Edwards makes it back to Bloomington for a couple of games a year. Indiana fans love to talk about those winning shots. That's what they remember. Edwards laughs that he might have missed a shot or two at Assembly Hall, but those seem to have been forgotten.

"Ever since the PAL club, I wanted to be the guy who took the last shot," he said.

You could say Edwards is taking another last shot. In the past 18 months, both his mother and father died. He reconnected with his dad in his final two years, living with him in Muncie. They talked about Jay's uncle, James, who was a prominent actor in several movies and television shows in the 1950s and '60s.

"It was good for me," Edwards said. "I got to talk to him about a lot of stuff that I didn't know. We were able to reconnect."
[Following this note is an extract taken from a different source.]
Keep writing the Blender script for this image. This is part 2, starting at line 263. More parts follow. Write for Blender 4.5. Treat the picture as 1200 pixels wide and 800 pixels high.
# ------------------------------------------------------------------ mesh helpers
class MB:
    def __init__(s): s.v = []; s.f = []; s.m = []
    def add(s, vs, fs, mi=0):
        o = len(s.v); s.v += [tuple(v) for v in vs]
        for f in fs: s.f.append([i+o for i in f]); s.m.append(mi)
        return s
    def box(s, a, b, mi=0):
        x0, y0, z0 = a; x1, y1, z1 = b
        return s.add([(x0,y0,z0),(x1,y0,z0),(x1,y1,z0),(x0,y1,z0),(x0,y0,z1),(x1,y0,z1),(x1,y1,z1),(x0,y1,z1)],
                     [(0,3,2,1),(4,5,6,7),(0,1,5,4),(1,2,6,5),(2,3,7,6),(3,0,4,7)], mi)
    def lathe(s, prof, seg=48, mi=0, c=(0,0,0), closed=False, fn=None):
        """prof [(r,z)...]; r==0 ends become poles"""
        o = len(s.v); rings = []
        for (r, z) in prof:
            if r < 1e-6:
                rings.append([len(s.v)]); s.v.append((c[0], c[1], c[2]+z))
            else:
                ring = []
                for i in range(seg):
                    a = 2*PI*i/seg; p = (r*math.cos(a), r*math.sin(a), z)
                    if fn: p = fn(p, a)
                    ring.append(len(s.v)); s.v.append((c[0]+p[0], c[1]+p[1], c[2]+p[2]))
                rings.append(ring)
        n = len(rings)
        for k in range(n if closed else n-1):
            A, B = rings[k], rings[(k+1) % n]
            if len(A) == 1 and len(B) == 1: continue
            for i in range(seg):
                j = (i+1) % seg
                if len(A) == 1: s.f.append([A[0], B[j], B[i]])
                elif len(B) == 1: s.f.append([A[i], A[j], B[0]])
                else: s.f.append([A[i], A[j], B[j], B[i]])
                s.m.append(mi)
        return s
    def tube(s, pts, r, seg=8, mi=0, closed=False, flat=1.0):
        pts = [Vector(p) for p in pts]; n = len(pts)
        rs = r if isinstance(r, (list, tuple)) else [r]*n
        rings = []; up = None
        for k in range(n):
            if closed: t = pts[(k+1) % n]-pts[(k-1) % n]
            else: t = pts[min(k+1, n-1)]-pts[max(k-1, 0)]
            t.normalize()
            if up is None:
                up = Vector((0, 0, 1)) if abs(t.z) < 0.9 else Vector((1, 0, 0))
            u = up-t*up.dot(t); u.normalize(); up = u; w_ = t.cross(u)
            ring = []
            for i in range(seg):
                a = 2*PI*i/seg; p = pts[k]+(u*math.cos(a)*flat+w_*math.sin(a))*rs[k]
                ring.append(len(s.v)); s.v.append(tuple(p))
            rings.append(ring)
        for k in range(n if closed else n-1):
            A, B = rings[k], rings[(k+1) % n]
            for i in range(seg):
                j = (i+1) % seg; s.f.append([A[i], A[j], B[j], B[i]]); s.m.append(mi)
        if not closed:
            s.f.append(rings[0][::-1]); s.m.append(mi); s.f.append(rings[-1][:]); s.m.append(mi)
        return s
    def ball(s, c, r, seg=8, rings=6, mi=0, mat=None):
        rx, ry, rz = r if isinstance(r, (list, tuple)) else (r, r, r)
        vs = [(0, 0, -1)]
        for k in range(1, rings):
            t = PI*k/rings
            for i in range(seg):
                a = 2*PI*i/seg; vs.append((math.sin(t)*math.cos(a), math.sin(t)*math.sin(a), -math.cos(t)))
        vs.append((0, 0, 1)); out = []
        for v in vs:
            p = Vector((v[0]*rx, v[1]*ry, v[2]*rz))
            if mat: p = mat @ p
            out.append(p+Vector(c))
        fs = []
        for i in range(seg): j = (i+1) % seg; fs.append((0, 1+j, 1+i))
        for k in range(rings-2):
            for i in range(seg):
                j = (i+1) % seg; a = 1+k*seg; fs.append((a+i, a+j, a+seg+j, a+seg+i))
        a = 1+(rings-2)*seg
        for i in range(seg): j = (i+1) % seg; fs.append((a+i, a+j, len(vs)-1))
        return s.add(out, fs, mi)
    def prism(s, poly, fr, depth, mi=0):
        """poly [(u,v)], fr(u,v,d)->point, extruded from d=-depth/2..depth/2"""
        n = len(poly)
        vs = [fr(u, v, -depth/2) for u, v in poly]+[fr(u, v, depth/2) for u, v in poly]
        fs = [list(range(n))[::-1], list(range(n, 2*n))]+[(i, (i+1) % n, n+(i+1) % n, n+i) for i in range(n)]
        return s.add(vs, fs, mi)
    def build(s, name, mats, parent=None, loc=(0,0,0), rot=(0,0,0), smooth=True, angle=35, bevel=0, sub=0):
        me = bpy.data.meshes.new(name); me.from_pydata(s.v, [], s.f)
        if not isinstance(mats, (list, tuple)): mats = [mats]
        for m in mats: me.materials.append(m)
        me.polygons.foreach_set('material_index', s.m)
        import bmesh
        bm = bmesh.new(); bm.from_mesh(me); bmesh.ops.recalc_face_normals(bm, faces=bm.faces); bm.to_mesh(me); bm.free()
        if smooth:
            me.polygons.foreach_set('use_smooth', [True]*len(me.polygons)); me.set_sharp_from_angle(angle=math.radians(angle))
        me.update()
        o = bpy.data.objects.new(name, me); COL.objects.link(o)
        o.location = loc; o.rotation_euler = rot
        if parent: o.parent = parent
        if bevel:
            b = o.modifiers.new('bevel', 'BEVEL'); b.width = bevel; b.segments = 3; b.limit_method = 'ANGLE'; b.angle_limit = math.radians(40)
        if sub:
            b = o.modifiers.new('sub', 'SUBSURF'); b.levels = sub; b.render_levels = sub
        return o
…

Fred Edwards died in December 2013. Five months later, Edwards' mother passed away.

"I was a little numb for a while," he said. "But I'm glad I got to spend time with both of them."

If this is a last shot, Edwards wants to make it count. The camps with Jones and Austin began earlier this month and he's started working with youth players in Muncie as a shooting coach. He's not sure where exactly the journey will take him, but he'd like to believe there are life lessons he could pass along to others.

"I don't know the exact message yet," he said. "But I'd like to tell kids that there are life-changing decisions you make that you have to live with."